» **What this task involves**
Leaving out all pictures, copy exactly the lines from the one containing "Build this scene" down to the one containing "S.camera = cam", both of them included.

* Start Input records *

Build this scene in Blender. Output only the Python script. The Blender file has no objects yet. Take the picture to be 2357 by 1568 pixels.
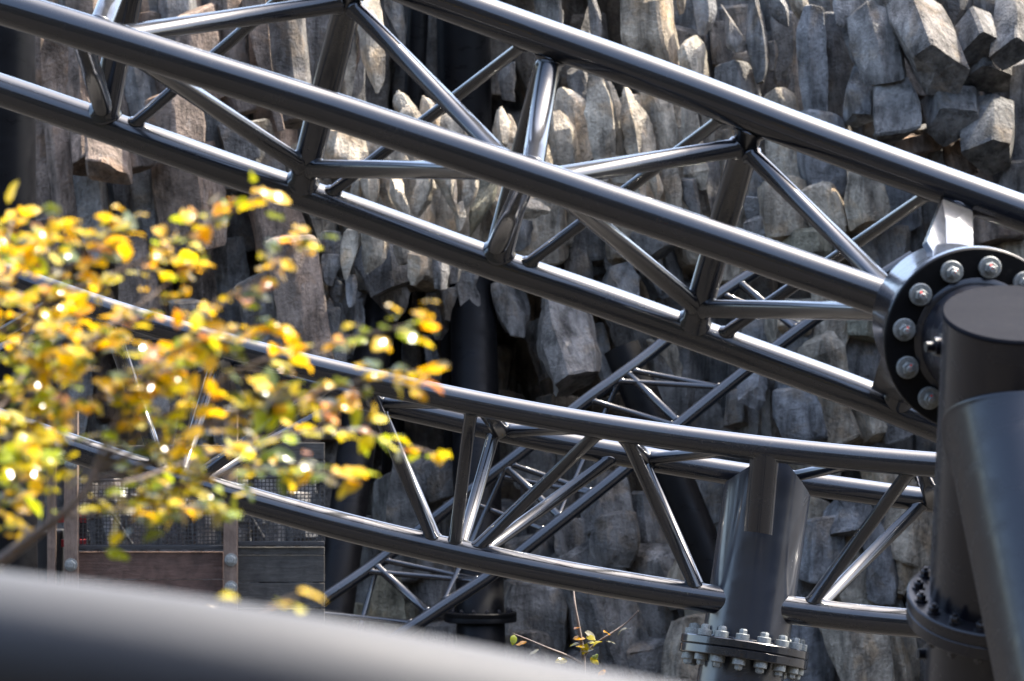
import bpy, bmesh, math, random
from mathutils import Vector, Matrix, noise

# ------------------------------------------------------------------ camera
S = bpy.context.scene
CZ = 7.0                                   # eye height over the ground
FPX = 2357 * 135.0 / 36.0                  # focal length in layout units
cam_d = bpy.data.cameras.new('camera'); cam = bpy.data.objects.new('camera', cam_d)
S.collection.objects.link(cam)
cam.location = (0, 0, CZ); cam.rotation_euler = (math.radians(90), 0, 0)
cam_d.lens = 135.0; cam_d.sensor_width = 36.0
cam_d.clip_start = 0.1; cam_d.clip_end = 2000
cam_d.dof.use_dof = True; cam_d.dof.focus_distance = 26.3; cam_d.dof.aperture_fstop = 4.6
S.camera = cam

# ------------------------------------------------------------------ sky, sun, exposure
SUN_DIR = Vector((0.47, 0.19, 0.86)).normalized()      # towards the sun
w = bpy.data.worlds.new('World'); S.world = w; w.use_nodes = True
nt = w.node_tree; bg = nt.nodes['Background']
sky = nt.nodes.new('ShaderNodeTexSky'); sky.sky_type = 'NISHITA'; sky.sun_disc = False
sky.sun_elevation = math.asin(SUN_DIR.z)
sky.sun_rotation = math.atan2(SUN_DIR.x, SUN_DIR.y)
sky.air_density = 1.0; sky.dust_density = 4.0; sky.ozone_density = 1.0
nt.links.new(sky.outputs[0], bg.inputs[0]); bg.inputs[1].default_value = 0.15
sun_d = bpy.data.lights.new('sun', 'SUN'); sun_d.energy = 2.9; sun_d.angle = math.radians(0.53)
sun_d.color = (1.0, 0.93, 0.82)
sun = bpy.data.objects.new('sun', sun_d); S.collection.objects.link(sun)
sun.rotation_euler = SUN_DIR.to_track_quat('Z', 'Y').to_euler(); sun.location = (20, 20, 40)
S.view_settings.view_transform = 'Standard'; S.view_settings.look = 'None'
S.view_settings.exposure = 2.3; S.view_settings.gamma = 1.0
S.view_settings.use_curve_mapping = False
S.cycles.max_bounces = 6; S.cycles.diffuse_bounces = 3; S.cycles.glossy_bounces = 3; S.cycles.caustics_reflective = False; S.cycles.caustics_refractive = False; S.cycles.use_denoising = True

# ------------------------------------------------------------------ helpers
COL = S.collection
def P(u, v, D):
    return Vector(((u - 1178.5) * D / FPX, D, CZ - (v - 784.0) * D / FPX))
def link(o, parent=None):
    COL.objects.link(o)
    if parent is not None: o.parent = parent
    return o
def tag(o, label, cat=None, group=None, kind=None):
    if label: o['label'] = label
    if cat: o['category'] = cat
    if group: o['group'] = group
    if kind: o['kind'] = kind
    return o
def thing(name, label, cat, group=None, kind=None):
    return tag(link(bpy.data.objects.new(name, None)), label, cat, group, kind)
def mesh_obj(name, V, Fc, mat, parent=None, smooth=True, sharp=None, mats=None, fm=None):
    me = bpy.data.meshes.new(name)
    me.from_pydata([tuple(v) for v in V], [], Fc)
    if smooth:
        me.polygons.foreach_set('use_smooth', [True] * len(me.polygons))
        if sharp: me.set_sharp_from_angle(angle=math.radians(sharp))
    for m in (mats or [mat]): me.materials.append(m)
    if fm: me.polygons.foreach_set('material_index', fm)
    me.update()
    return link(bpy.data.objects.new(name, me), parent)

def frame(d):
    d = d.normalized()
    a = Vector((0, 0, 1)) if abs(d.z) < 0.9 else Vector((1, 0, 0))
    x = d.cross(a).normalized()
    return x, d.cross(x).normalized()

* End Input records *
* Start Input records *

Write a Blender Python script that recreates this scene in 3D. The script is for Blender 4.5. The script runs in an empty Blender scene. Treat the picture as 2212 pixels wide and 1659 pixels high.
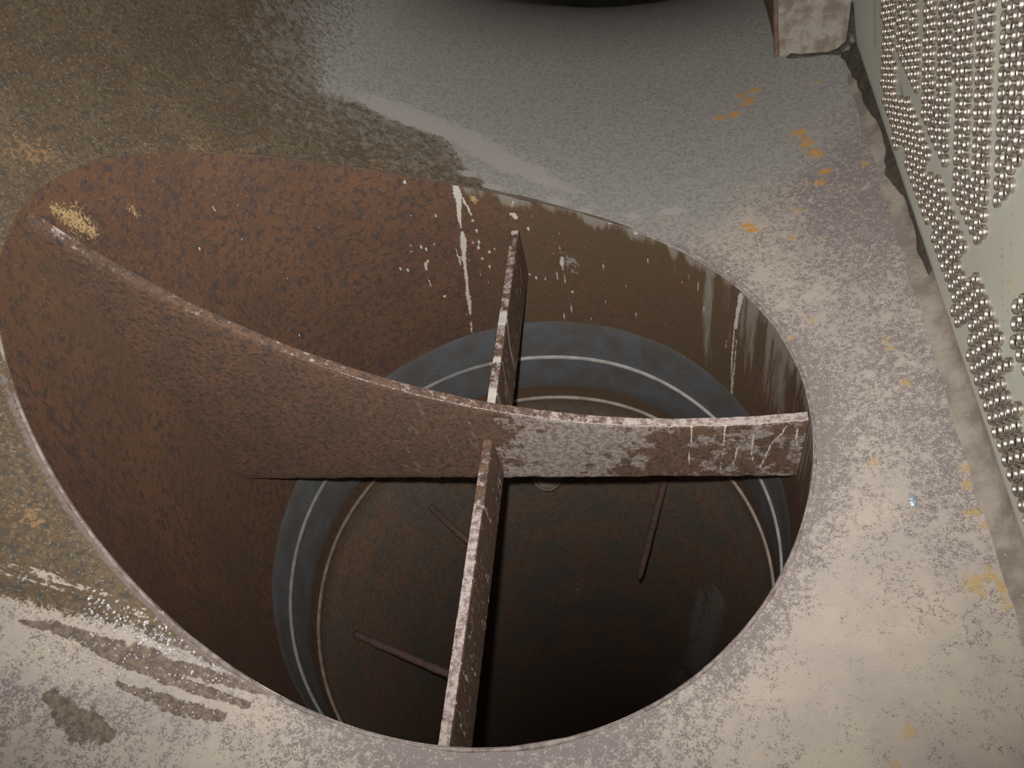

* End Input records *
* Start Input records *

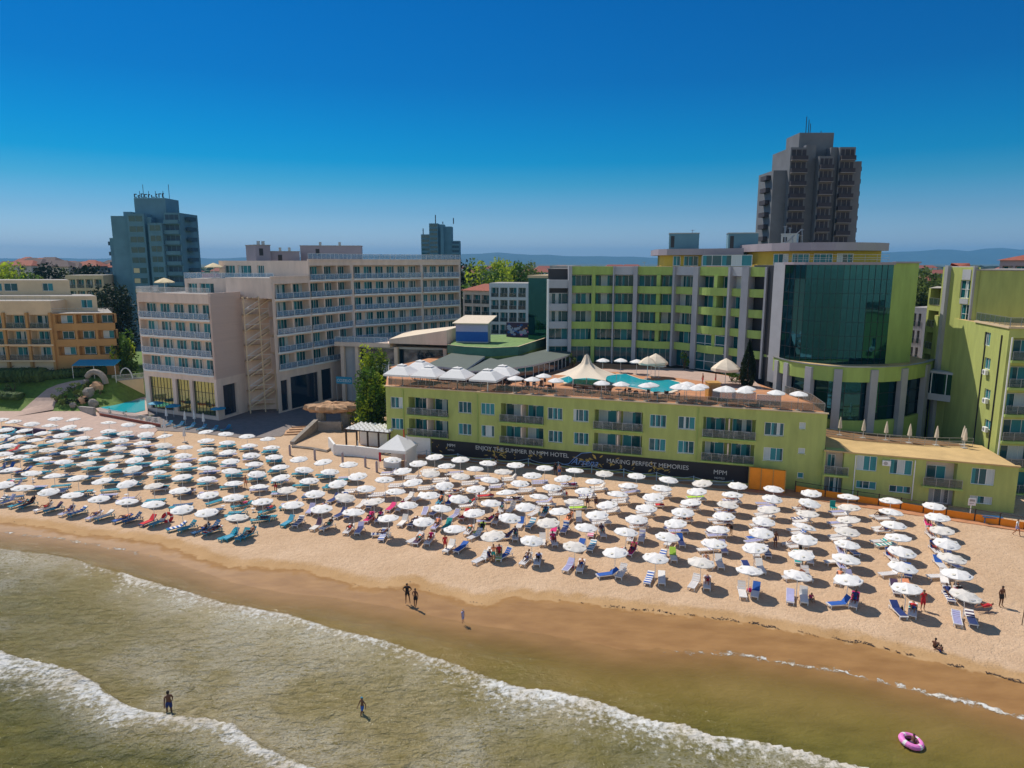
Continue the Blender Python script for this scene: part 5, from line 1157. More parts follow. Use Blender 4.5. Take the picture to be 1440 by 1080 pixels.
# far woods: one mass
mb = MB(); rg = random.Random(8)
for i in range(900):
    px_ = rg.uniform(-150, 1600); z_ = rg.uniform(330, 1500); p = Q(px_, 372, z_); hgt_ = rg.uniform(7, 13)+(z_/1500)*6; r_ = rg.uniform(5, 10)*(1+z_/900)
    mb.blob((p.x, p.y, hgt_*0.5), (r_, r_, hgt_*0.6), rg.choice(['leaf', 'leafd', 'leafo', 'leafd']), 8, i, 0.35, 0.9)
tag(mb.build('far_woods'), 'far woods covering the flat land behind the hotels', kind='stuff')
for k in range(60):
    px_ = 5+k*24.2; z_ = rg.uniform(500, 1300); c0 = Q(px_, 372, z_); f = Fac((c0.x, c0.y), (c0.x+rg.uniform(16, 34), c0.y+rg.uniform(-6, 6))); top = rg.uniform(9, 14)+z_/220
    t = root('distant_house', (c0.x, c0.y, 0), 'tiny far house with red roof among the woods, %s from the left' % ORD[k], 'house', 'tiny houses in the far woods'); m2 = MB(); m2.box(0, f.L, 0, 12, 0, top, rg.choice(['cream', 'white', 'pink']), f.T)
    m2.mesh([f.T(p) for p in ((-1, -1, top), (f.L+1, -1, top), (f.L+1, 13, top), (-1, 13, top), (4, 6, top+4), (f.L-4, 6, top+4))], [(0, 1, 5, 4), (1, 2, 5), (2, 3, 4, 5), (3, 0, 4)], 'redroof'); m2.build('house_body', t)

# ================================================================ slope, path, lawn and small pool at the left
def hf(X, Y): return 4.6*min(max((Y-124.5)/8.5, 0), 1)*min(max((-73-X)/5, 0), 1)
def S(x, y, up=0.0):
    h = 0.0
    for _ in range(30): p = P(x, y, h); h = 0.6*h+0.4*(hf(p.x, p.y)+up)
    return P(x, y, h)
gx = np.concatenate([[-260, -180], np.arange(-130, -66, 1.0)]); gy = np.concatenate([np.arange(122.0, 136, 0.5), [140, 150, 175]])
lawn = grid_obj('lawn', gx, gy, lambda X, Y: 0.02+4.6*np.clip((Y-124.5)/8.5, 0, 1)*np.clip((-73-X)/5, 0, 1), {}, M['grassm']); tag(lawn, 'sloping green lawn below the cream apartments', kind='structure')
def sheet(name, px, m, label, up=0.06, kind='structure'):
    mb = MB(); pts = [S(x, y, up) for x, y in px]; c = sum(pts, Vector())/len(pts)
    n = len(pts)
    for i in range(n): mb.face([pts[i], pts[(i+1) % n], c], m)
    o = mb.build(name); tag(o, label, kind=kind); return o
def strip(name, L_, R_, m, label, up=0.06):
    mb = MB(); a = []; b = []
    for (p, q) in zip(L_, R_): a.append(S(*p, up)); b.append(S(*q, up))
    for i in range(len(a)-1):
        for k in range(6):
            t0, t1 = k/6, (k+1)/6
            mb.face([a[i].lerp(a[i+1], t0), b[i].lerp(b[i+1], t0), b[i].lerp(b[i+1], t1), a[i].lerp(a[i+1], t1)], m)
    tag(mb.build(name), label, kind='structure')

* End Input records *

» **Solution to the exercise**
Build this scene in Blender. Output only the Python script. The Blender file has no objects yet. Take the picture to be 2357 by 1568 pixels.
import bpy, bmesh, math, random
from mathutils import Vector, Matrix, noise

# ------------------------------------------------------------------ camera
S = bpy.context.scene
CZ = 7.0                                   # eye height over the ground
FPX = 2357 * 135.0 / 36.0                  # focal length in layout units
cam_d = bpy.data.cameras.new('camera'); cam = bpy.data.objects.new('camera', cam_d)
S.collection.objects.link(cam)
cam.location = (0, 0, CZ); cam.rotation_euler = (math.radians(90), 0, 0)
cam_d.lens = 135.0; cam_d.sensor_width = 36.0
cam_d.clip_start = 0.1; cam_d.clip_end = 2000
cam_d.dof.use_dof = True; cam_d.dof.focus_distance = 26.3; cam_d.dof.aperture_fstop = 4.6
S.camera = cam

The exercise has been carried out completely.